The most significant infrastructure constraint for manufacturing is the unreliability of power supply. On an average, a company can expect nearly 17 significant power outages per month, against one per month in Malaysia and fewer than 6 in China. At the same time, power costs are high, and transport is also a constraint with road and rail systems deteriorating. This adds to two primary costs: delays in distribution and delays at ports. Transport delays increase the cost of distribution, although companies believe that other factors also contribute to distribution difficulties. This is one of the areas where Chinese have an advantage with their first class infrastructure.

Due to poor infrastructure, it takes days to clear imports and exports, resulting in further delays in customer dispatches. Imports are constrained by inadequate facilities at ports of entry. There are barely 2000 miles of expressway throughout India, and distribution costs are correspondingly high.

The government has to speed up its building of highways.

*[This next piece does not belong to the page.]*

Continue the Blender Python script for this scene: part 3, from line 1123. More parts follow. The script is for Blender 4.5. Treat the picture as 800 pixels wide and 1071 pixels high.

The targets of the National Highway Development programme should be achieved. India’s budget for building and maintaining roads is less than that of its neighbours. China invests 2.5% of its GDP on roads as compared to India which invest only 0.3% of its GDP on roads. This results in higher freight costs in India. Power shortage and costs are really high, which creates a big challenge for local manufacturers to be competitive. Power shortage in rural areas is also hampering the penetration of consumer electronics products in rural areas.

Over the last 15 years, India has changed much faster than many predicted. Yet, things are still not to the level that allow us to compete on a global scale. Unless a concerted effort is made by the industry and the government to resolve these problems, India cannot compete with its rivals.